May 31, 2009

How to flirt modestly

Single people of all ages often find themselves interested in those of the opposite sex. That is the natural order of things to help humans find appropriate mates to marry for life and reproduce to continue the species. Flirting is a social behavior that allows someone to express an attraction to another.

Outrageous flirting is unsuitable for most public occasions. Casual flirtations may occur between couples of all ages. Modest flirting is a good idea for young people who are still learning about other people and themselves. So what is modest flirting and how is it done?



We've all heard stories of the unspoken love that lasts half a century or longer, unrequited, because it remained a secret. Then there are love stories where the couple became aware of a mutual attraction. For a host of reasons, sometimes they act on their attraction; sometimes they don't. It is this second type of situation that frequently engages modest flirting, the kind that takes place in Jane Austen or Charlotte Bronte romances.


Modest flirting is the art of subtly letting someone know you are mildly interested. In fact, the implied interest is so artful that it may be construed as curiosity rather than attraction. Either way, the other person realizes that someone is taking note of his features, speech, or appearance. Since observation is highly flattering, he automatically turns his attention on the observer, who now begins to flirt in earnest.


Yet she must be cautious. As he turns a glance her way, she allows her eyes to meet his only for a fraction of a second before dropping them. Perhaps her face colors slightly. She may even turn away as though slightly flustered or embarrassed. The object of her study is now piqued and he in turn observes his subject as she pretends not to notice.


In the meantime the pair may be exchanging greetings with other acquaintances who pass by or stop to chat. After a few moments the woman allows herself to send an inquisitive glance at the object of her admiration as she senses his look in her direction through her peripheral vision. Turning her head slightly to let her eyes meet his, she again drops her eyes in confusion and turns the other way with no seeming effort.

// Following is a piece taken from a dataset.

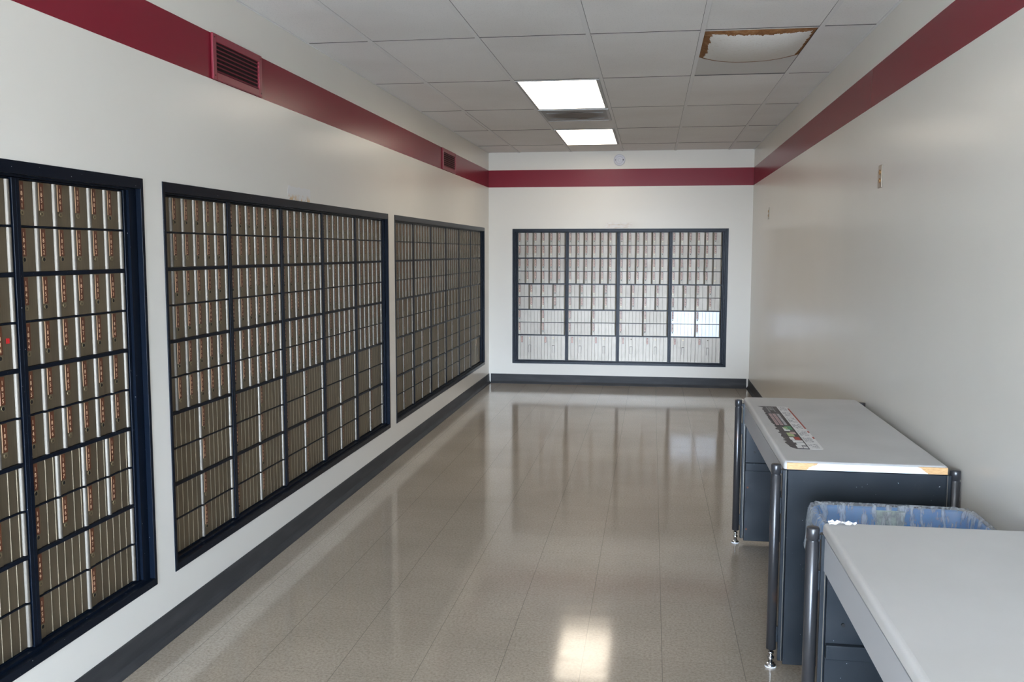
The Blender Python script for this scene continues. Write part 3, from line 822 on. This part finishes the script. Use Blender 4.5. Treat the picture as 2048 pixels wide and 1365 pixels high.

Now the man knows she is interested and he is hot on her trail. He may stare after her or continue glancing at her back periodically in the moments that follow. If he is bold, he may make his way to somewhere nearby, feeling the air between them for vibrations that tell him she is worth pursuing. She also feels the tension and turns once more in his direction; their eyes brush and lock briefly, no more than a second. She colors as he bows his head or turns to speak to someone.


If her chosen suitor is bold, a moment later he is at her side with a question or comment of polite conversation. She stares straight ahead or looks down, eluding his efforts to capture and hold her glance. She allows a small smile to perk her lips momentarily, and as their eyes meet once more, he may press a more pointed question:


"Would you like to dance?"


"Do you come here often?"


If he is less bold, the fleeting seconds remind both that their time is past. The woman crosses the room to catch up to a friend while her admired admirer looks after before turning away to do some catching up of his own.


Their eyes will continue to catch for the rest of the evening, but less urgently now. As the evening draws to an end, the pair realizes either that they must see one another again or else that it is not meant to be. Only time will tell.


Without a word, love is born, stretches briefly, and then flies off into oblivion. Such is the nature of modest flirtation.